Monday, December 12, 2011

pout.


i didn't want to ride today.

i wanted to ride all the other days. i wanted to ride when there was sunshine and when there wasn't, when the kids were asleep and when they weren't, when i had the legs, or watched that youtube video of that mountain stage, or when the coughing from the bunk bed drove me just that much more crazy, or when there was everything else to do, and all of it mattered more. as we all know, not wanting to do something, REALLY not wanting to do something, is often a sign that it should be done, and probably immediately.

so i choked down two cups of coffee. i got off the unmade bed, fully dressed, and dragged on my riding clothes. i put on chamois butter. i put on wool. i put on a hat and gloves and helmet and shoes and booties and a spare tubular and some water and a computer and a heart rate strap. i pumped up my tires. i walked down the steps. i did all of these things begrudgingly. i didn't want to ride because i wanted to pout. i'm really good at pouting. i'm really good at ignoring all of the great things that are there, and blowing all the not as great things completely out of proportion. i'm good at being a suck. and i know exactly where my daughter gets it from. (she couldn't make it through dinner without crying every third bite.) and so, even the thing i love to do, this two-wheeled pushing pedals thing, i did, begrudgingly, because i wanted to be an idiot and pout instead.

as soon as i clipped into the first pedal though, all that was gone.

it has always been this way. it hasn't always been this instantaneous - sometimes it takes longer than clicking into the first pedal to really get the head where it should be - but it has always worked just like this. riding has saved my mind, and my stupid, stupid heart, for as long as i can remember.

i'm beginning to hate my thirties. i long for all of those things i remember so fondly and have left so permanently behind. my hair. my self-assigned sex appeal. my inspiration. my creativity. my singular ability to feel, so intensely, so much more than anyone else, and give into it entirely, wallowing for time on end, in feeling. what a bunch of crap. well, not the hair part, but probably everything else. my thirties seem to have left everything else behind, replaced it all with mundaneness and broken dreams, and what the fuck is left to really get on about? a bunch of debt from my twenties? another load of laundry? more questions for which i have no answers? dark days and valleys ahead. or maybe just hills to climb. and i've always loved hills.

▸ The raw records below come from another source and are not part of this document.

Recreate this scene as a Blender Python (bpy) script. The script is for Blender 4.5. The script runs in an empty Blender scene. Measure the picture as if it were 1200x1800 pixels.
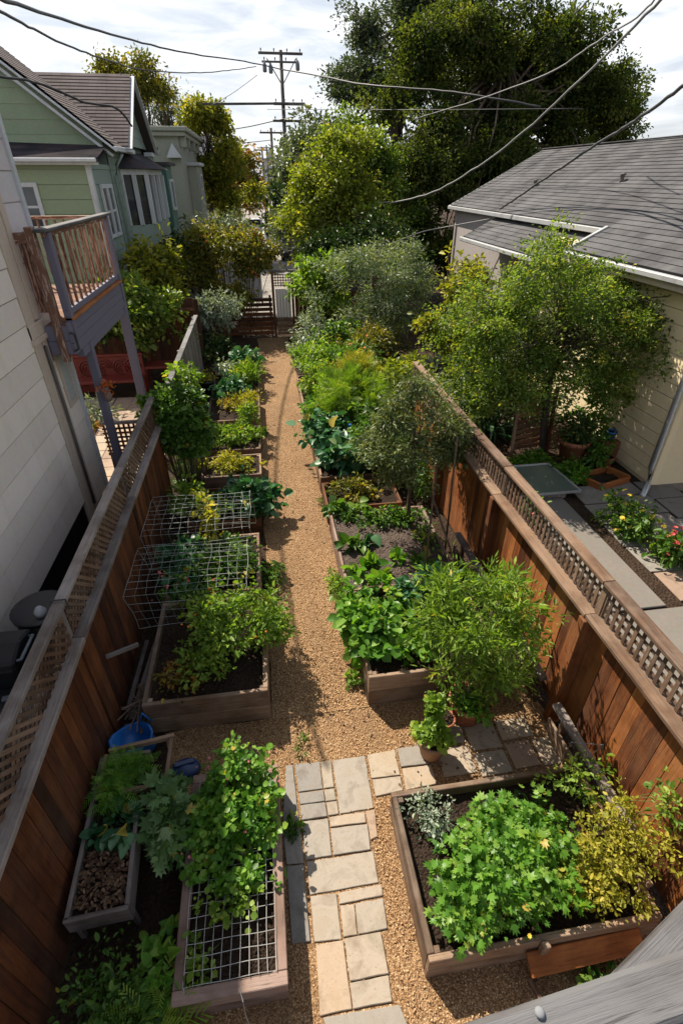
import bpy, math, random
import numpy as np
from mathutils import Vector, Matrix

random.seed(7)
RNG = np.random.default_rng(11)
SC = bpy.context.scene
COL = SC.collection

# ------------------------------------------------------------------ camera geometry
CAMH = 5.2
FPX = 889.0
PITCH = math.atan(590 / 889)
YAW = math.radians(8.4)
FW = np.array([math.sin(YAW) * math.cos(PITCH), math.cos(YAW) * math.cos(PITCH), -math.sin(PITCH)])
RT = np.array([math.cos(YAW), -math.sin(YAW), 0.0])
UP = np.cross(RT, FW)


def ray(x, y):
    return FW + RT * (x - 600) / FPX + UP * (900 - y) / FPX


def G(x, y, z=0.0):
    d = ray(x, y); t = (z - CAMH) / d[2]
    return Vector((d[0] * t, d[1] * t, z))


def A(x, y, Y):
    d = ray(x, y); t = Y / d[1]
    return Vector((d[0] * t, Y, CAMH + d[2] * t))


# ------------------------------------------------------------------ bookkeeping
def tag(o, label=None, cat=None, group=None, kind=None):
    if label: o['label'] = label
    if cat: o['category'] = cat
    if group: o['group'] = group
    if kind: o['kind'] = kind
    return o


def empty(name, loc, label, cat, group=None):
    o = bpy.data.objects.new(name, None)
    o.empty_display_size = .2
    o.location = loc
    COL.objects.link(o)
    return tag(o, label, cat, group)


def adopt(o, parent):
    if parent is not None:
        o.parent = parent
        p = Vector((0, 0, 0)); q = parent
        while q is not None:
            p += q.location; q = q.parent
        if parent.type == 'EMPTY':
            o.matrix_parent_inverse = Matrix.Translation(p).inverted()
    return o


# ------------------------------------------------------------------ materials
def nmat(name):
    m = bpy.data.materials.new(name); m.use_nodes = True
    nt = m.node_tree
    for n in list(nt.nodes): nt.nodes.remove(n)
    out = nt.nodes.new('ShaderNodeOutputMaterial')
    return m, nt, out


def N(nt, t, **k):
    n = nt.nodes.new(t)
    for a, v in k.items():
        if a.startswith('i_'):
            key = a[2:].replace('_', ' ')
            n.inputs[key].default_value = v
        else:
            setattr(n, a, v)
    return n


def L(nt, a, b): nt.links.new(a, b)


def ramp(nt, stops, fac, interp='LINEAR'):
    r = nt.nodes.new('ShaderNodeValToRGB')
    r.color_ramp.interpolation = interp
    e = r.color_ramp.elements
    while len(e) > 1: e.remove(e[-1])
    e[0].position = stops[0][0]; e[0].color = (*stops[0][1], 1)
    for p, c in stops[1:]:
        q = e.new(p); q.color = (*c, 1)
    L(nt, fac, r.inputs['Fac'])
    return r.outputs['Color']


def noise(nt, vec, scale, detail=4, rough=.55, dist=0.0):
    n = N(nt, 'ShaderNodeTexNoise')
    n.inputs['Scale'].default_value = scale
    n.inputs['Detail'].default_value = detail
    n.inputs['Roughness'].default_value = rough
    n.inputs['Distortion'].default_value = dist
    if vec is not None: L(nt, vec, n.inputs['Vector'])
    return n


def mixc(nt, fac, a, b, mode='MIX'):
    m = nt.nodes.new('ShaderNodeMix'); m.data_type = 'RGBA'; m.blend_type = mode
    for sock, v in ((m.inputs[0], fac), (m.inputs[6], a), (m.inputs[7], b)):
        if hasattr(v, 'type') and hasattr(v, 'is_linked'): L(nt, v, sock)
        elif isinstance(v, (int, float)): sock.default_value = v
        else: sock.default_value = (*v, 1)
    return m.outputs[2]


def bump(nt, h, strength, dist=.01, nrm=None):
    b = N(nt, 'ShaderNodeBump'); b.inputs['Strength'].default_value = strength
    b.inputs['Distance'].default_value = dist
    L(nt, h, b.inputs['Height'])
    if nrm is not None: L(nt, nrm, b.inputs['Normal'])
    return b.outputs['Normal']


def principled(nt, out, col, rough=.6, nrm=None, metal=0.0, spec=.5):
    p = N(nt, 'ShaderNodeBsdfPrincipled')
    if hasattr(col, 'is_linked'): L(nt, col, p.inputs['Base Color'])
    else: p.inputs['Base Color'].default_value = (*col, 1)
    if hasattr(rough, 'is_linked'): L(nt, rough, p.inputs['Roughness'])
    else: p.inputs['Roughness'].default_value = rough
    p.inputs['Metallic'].default_value = metal
    p.inputs['Specular IOR Level'].default_value = spec
    if nrm is not None: L(nt, nrm, p.inputs['Normal'])
    if out is not None: L(nt, p.outputs[0], out.inputs[0])
    return p


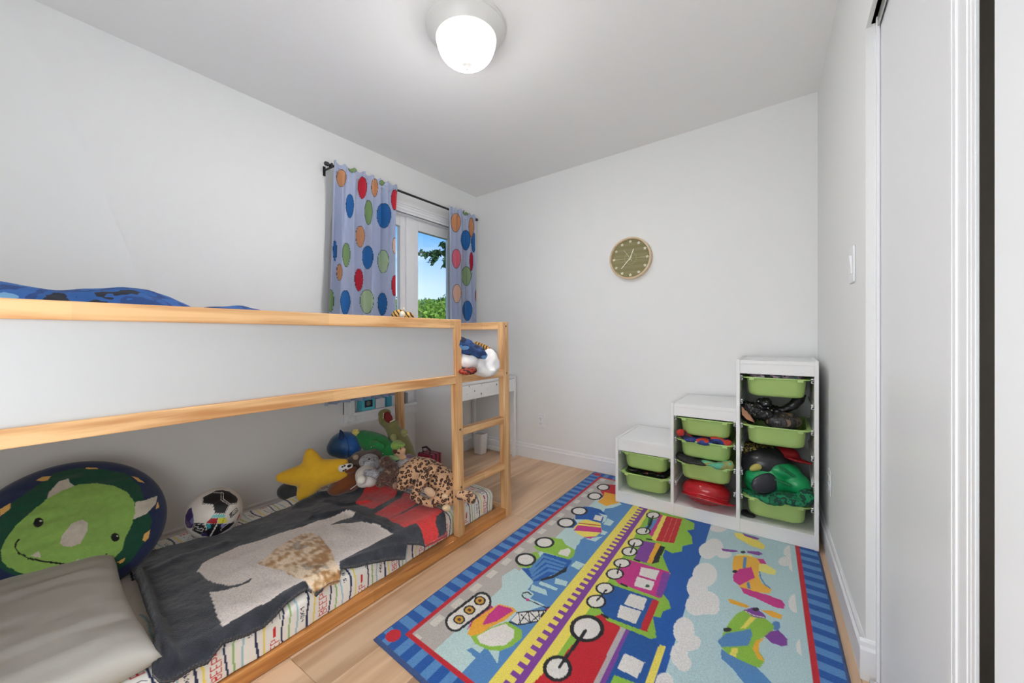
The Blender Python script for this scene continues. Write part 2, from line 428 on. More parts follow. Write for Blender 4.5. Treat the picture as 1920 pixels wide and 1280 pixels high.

so i wallowed for a bit, then got on my bike, and fixed everything. as long as i was out there, doing a good job of staying in a base-miles-only heart rate zone, it was all going to work out. i breathed. i breathed. i spun little perfect circles, over and over and over. i blew a lot of stuff out of my nose. i sipped water. i stayed in the drops. i handled my bike. and we left everything behind. there is nowhere to wallow atop a steel frame made for me, to the hum of tubular tires on hand built wheels, breezing along in air crisp and clear and colder in the shade of leafless trees. obstacles must be dealt with immediately, usually preemptively, and hills must be climbed, because there's no other way out. to wallow would be to freeze. to stay would be to die. so we go.

when i was a kid in high school, i always wanted things to mean something. i loved ceremony, and would invent it for things most sensible people would have just gone through and forgotten. my first kiss was a big deal. my grades were important to me. i tried to save some experiences for times i could share them, the first ones, with certain people. usually i got it all wrong and fucked it all up and ended up doing things on the fly, but even then, i'd grab my huge bag of feelings, and plunk it down on the table, and expect to deal them in, dole them out, subject everyone else to my self. terrible. but i did it anyway. i guess that's what we do when we're high school kids - figure things out, usually the hard way. needless to say, i'd end up breaking my own heart on anything i could, big or small, ceremony and meaning or not, i'd break it a little or a lot, and go from there. somewhat by accident, i figured out that i could ride all this turmoil away.

i lived in a hilly rural area. the people i loved lived far apart. i often couldn't drive. so i rode. after one romantic endeavour or another, i had to ride home, wrestling with meaning and emotions and justifications for kissing a girl i wasn't dating. i wanted meaning. i wanted things to be profound. i also just wanted to kiss beautiful girls. conundrums and difficulties ensued. anyway, i had to ride home. with all this thought and feeling going on in my head, i tackled hill after hill, mile after mile of broken pavement, and i spun circles as perfectly as i could. and somewhere, somewhere on rockingham road, i processed all of that ridiculous emotion. maybe i justified things. maybe it all became that much clearer when there were bigger things (and hills) to worry about. maybe i just forgot to feel so much. but it worked. riding saved me from my stupid self. and i've been doing it ever since.

i don't get to ride to pretty girls' parties anymore, make out with people i shouldn't, then head home and come to conclusions with my hands on the bars and my head in a helmet. i stay home. i do dishes and homework and laundry. the diaper days have ended but the coughing has not. we need more soy milk.

riding will still save me. one click. two click. on down the street. up to the other street. breathing in and out. pacing. spinning. looking. breathing. in. out. gone.